WHAT TO PRODUCE = In the listing below, find every line with the string "scene" and pull it out.

DATA PROVIDED =
=-=-=
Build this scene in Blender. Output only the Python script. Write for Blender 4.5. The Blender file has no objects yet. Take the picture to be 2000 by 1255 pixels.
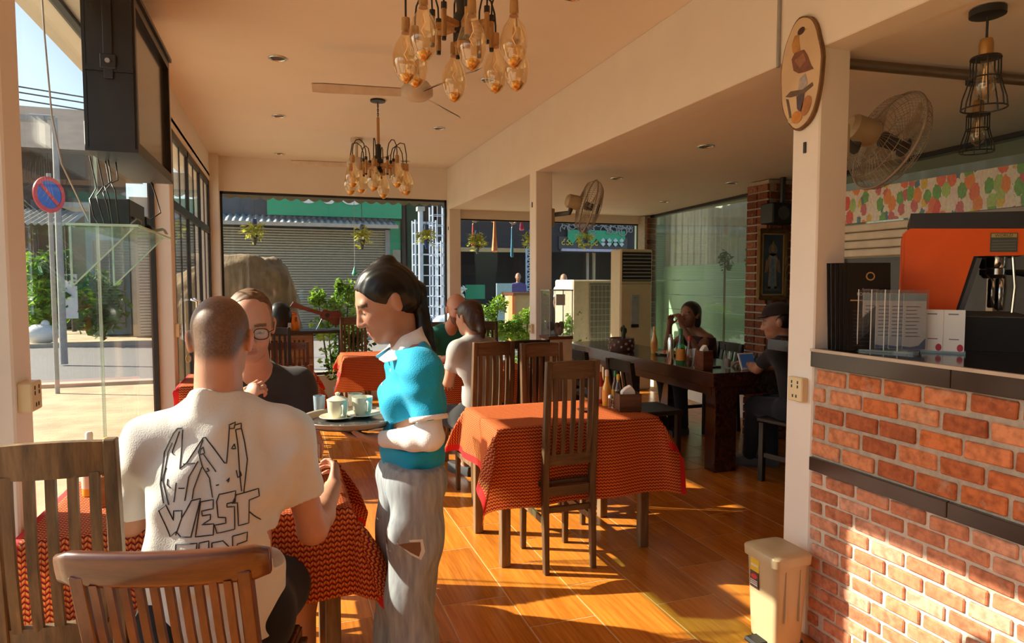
import bpy, bmesh, math, random
import numpy as np
from mathutils import Vector, Matrix
from mathutils.bvhtree import BVHTree
random.seed(7)
SC = bpy.context.scene
COL = SC.collection
# ---------------- camera ----------------
PSI = math.radians(19.02); PITCH = math.atan(77 / 1300.0); CAMZ = 1.47
cd = bpy.data.cameras.new('camera'); cam = bpy.data.objects.new('camera', cd); COL.objects.link(cam)
cd.sensor_width = 36.0; cd.lens = 36.0 * 1300 / 2000; cd.clip_start = .02; cd.clip_end = 300
cam.location = (0, 0, CAMZ); cam.rotation_euler = (math.pi / 2 - PITCH, 0, -PSI)
SC.camera = cam
# ---------------- daylight ----------------
SUNDIR = Vector((1.0, -.475, -.70)).normalized()
sd = bpy.data.lights.new('sun', 'SUN'); sun = bpy.data.objects.new('sun', sd); COL.objects.link(sun)
sd.energy = 14.0; sd.color = (1.0, .88, .70); sd.angle = math.radians(.55)
sun.rotation_euler = SUNDIR.to_track_quat('-Z', 'Y').to_euler(); sun.location = (-8, 6, 8)
W = bpy.data.worlds.new('sky'); SC.world = W; W.use_nodes = True
wn = W.node_tree.nodes; wl = W.node_tree.links
sky = wn.new('ShaderNodeTexSky'); sky.sky_type = 'NISHITA'; sky.sun_disc = False
sky.sun_elevation = math.radians(32); sky.sun_rotation = math.atan2(-1.0, .5); sky.dust_density = 2.0
wl.new(sky.outputs[0], wn['Background'].inputs[0]); wn['Background'].inputs[1].default_value = .26
vs = SC.view_settings; vs.view_transform = 'Standard'; vs.look = 'None'; vs.gamma = 1; vs.use_curve_mapping = False
vs.exposure = 0.0
try:
    cy = SC.cycles; cy.max_bounces = 10; cy.diffuse_bounces = 5; cy.glossy_bounces = 4; cy.transparent_max_bounces = 24
    cy.transmission_bounces = 6; cy.sample_clamp_indirect = 6.0; cy.caustics_reflective = False; cy.caustics_refractive = False
    cy.use_denoising = True
except Exception: pass
# ---------------- mesh helpers ----------------
def V(*a): return np.array(a, float)
def nrm(a): a = np.asarray(a, float); return a / (np.linalg.norm(a) + 1e-12)
def frame(d, up=(0, 0, 1)):
    d = nrm(d); up = np.asarray(up, float)
    if abs(d @ nrm(up)) > .98: up = V(0, 1, 0) if abs(d[1]) < .9 else V(1, 0, 0)
    s = nrm(np.cross(d, up)); return d, s, np.cross(s, d)
def rz(a): c, s = math.cos(a), math.sin(a); return np.array([[c, -s, 0], [s, c, 0], [0, 0, 1.]])
def rx(a): c, s = math.cos(a), math.sin(a); return np.array([[1, 0, 0], [0, c, -s], [0, s, c.real]])
def ry(a): c, s = math.cos(a), math.sin(a); return np.array([[c, 0, s], [0, 1, 0], [-s, 0, c]])
WLOC = {}
class MB:
    def __init__(s): s.v = []; s.f = []; s.uv = None
    def add(s, vs, fs):
        o = len(s.v); s.v.extend([tuple(map(float, p)) for p in vs]); s.f.extend([tuple(i + o for i in f) for f in fs]); return s
    def box(s, lo, hi):
        x0, y0, z0 = lo; x1, y1, z1 = hi
        return s.add([(x0, y0, z0), (x1, y0, z0), (x1, y1, z0), (x0, y1, z0), (x0, y0, z1), (x1, y0, z1), (x1, y1, z1), (x0, y1, z1)],
                     [(0, 3, 2, 1), (4, 5, 6, 7), (0, 1, 5, 4), (1, 2, 6, 5), (2, 3, 7, 6), (3, 0, 4, 7)])
    def cbox(s, c, size): c = np.array(c, float); h = np.array(size, float) / 2; return s.box(c - h, c + h)
    def beam(s, a, b, w, h, up=(0, 0, 1)):
        a = np.array(a, float); b = np.array(b, float); d, sd, u = frame(b - a, up)
        P = []
        for q in (a, b):
            for i, j in ((-1, -1), (1, -1), (1, 1), (-1, 1)): P.append(q + sd * i * w / 2 + u * j * h / 2)
        return s.add(P, [(0, 1, 2, 3), (7, 6, 5, 4), (0, 4, 5, 1), (1, 5, 6, 2), (2, 6, 7, 3), (3, 7, 4, 0)])
    def loft(s, rings, cap=True, closed=True):
        n = len(rings[0]); vs = [p for r in rings for p in r]; fs = []
        for i in range(len(rings) - 1):
            for j in range(n if closed else n - 1):
                k = (j + 1) % n; fs.append((i * n + j, i * n + k, (i + 1) * n + k, (i + 1) * n + j))
        if cap and closed: fs.append(tuple(range(n - 1, -1, -1))); fs.append(tuple((len(rings) - 1) * n + j for j in range(n)))
        return s.add(vs, fs)
    def tube(s, pts, r, n=8, cap=True):
        pts = [np.array(p, float) for p in pts]; m = len(pts)
        rr = [r] * m if np.isscalar(r) else list(r)
        rings = []; u = None
        for i, p in enumerate(pts):
            d = nrm(pts[min(i + 1, m - 1)] - pts[max(i - 1, 0)])
            if u is None: _, sd, u = frame(d)
            else:
                u = u - d * (u @ d); u = nrm(u)
            sd = np.cross(d, u)
            rings.append([p + rr[i] * (math.cos(t) * sd + math.sin(t) * u) for t in [2 * math.pi * k / n for k in range(n)]])
        return s.loft(rings, cap)
    def lathe(s, prof, c=(0, 0, 0), n=20, R=None, cap=True):
        c = np.array(c, float); rings = []
        for r, z in prof:
            ring = [V(r * math.cos(2 * math.pi * k / n), r * math.sin(2 * math.pi * k / n), z) for k in range(n)]
            if R is not None: ring = [R @ p for p in ring]
            rings.append([c + p for p in ring])
        return s.loft(rings, cap)
    def ell(s, c, rad, n=14, m=9, R=None):
        c = np.array(c, float); rings = []
        for i in range(m + 1):
            a = -math.pi / 2 + math.pi * i / m; a = max(-1.54, min(1.54, a))
            ring = [V(rad[0] * math.cos(a) * math.cos(2 * math.pi * k / n), rad[1] * math.cos(a) * math.sin(2 * math.pi * k / n), rad[2] * math.sin(a)) for k in range(n)]
            if R is not None: ring = [R @ p for p in ring]
            rings.append([c + p for p in ring])
        return s.loft(rings)
    def prism(s, poly, o, ax, ay, az, t):
        o, ax, ay, az = [np.array(q, float) for q in (o, ax, ay, az)]
        n = len(poly); P = [o + ax * x + ay * y for x, y in poly]; Q = [p + az * t for p in P]
        fs = [tuple(range(n - 1, -1, -1)), tuple(range(n, 2 * n))] + [(i, (i + 1) % n, n + (i + 1) % n, n + i) for i in range(n)]
        return s.add(P + Q, fs)
    def grid(s, fn, nu, nv):
        vs = [fn(i / nu, j / nv) for j in range(nv + 1) for i in range(nu + 1)]
        fs = [(j * (nu + 1) + i, j * (nu + 1) + i + 1, (j + 1) * (nu + 1) + i + 1, (j + 1) * (nu + 1) + i) for j in range(nv) for i in range(nu)]
        return s.add(vs, fs)
    def quad(s, a, b, c, d): return s.add([a, b, c, d], [(0, 1, 2, 3)])
    def build(s, name, mat, parent=None, smooth=False, bevel=0, world=True, seg=1):
        me = bpy.data.meshes.new(name); vs = s.v
        if parent is not None and world:
            L = WLOC.get(parent.name, (0, 0, 0)); vs = [(p[0] - L[0], p[1] - L[1], p[2] - L[2]) for p in vs]
        me.from_pydata(vs, [], s.f)
        if s.uv is not None:
            ul = me.uv_layers.new(name='UVMap'); idx = np.zeros(len(me.loops), np.int32); me.loops.foreach_get('vertex_index', idx)
            ul.data.foreach_set('uv', np.array(s.uv, np.float32)[idx].ravel())
        if bevel:
            bm = bmesh.new(); bm.from_mesh(me)
            es = [e for e in bm.edges if len(e.link_faces) == 2 and e.calc_face_angle(0) > .5]
            bmesh.ops.bevel(bm, geom=es, offset=bevel, segments=seg, profile=.5, affect='EDGES', clamp_overlap=True)
            bm.to_mesh(me); bm.free()
        me.validate(); me.update()
        if smooth:
            me.polygons.foreach_set('use_smooth', [True] * len(me.polygons))
            if smooth == 'auto':
                try: me.set_sharp_from_angle(angle=math.radians(38))
                except Exception: pass
        o = bpy.data.objects.new(name, me); COL.objects.link(o)
        for m in (mat if isinstance(mat, (list, tuple)) else [mat]): me.materials.append(m)
        if parent is not None:
            o.parent = parent
            L = WLOC.get(parent.name, (0, 0, 0)); WLOC[o.name] = L
        return o
def origin_of(o, world_loc):
    """move a top-level mesh's origin without moving its geometry"""
    o.data.transform(Matrix.Translation(-Vector(world_loc))); o.location = world_loc; WLOC[o.name] = tuple(world_loc); return o
def tag(o, label=None, cat=None, group=None, kind=None):
    if label: o['label'] = label
    if cat: o['category'] = cat
    if group: o['group'] = group
    if kind: o['kind'] = kind
    return o
def thing(name, label, cat, loc=(0, 0, 0), rotz=0, group=None):
    o = bpy.data.objects.new(name, None); COL.objects.link(o); o.empty_display_size = .05
    o.location = loc; o.rotation_euler = (0, 0, rotz); WLOC[o.name] = tuple(loc); return tag(o, label, cat, group)
def struct(name, mb, mat, **k):
    o = mb.build(name, mat, **k); o['kind'] = 'structure'; return o
def sroot(name, loc=(0, 0, 0)):
    o = bpy.data.objects.new(name, None); COL.objects.link(o); o.location = loc; WLOC[o.name] = tuple(loc); o['kind'] = 'structure'; return o
def copy_tree(o, parent=None, depth=0):
    c = o.copy(); COL.objects.link(c)
    for k in ('label', 'group', 'category'):
        pass
    if parent is not None: c.parent = parent
    for ch in list(o.children): copy_tree(ch, c, depth + 1)
    return c
def place(proto, used, loc, rot, label, group=None):
    o = proto if not used else copy_tree(proto)
    o.location = loc; o.rotation_euler = (0, 0, rot); o['label'] = label
    if group: o['group'] = group
    return o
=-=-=
THE SOLUTION =
Build this scene in Blender. Output only the Python script. Write for Blender 4.5. The Blender file has no objects yet. Take the picture to be 2000 by 1255 pixels.
SC = bpy.context.scene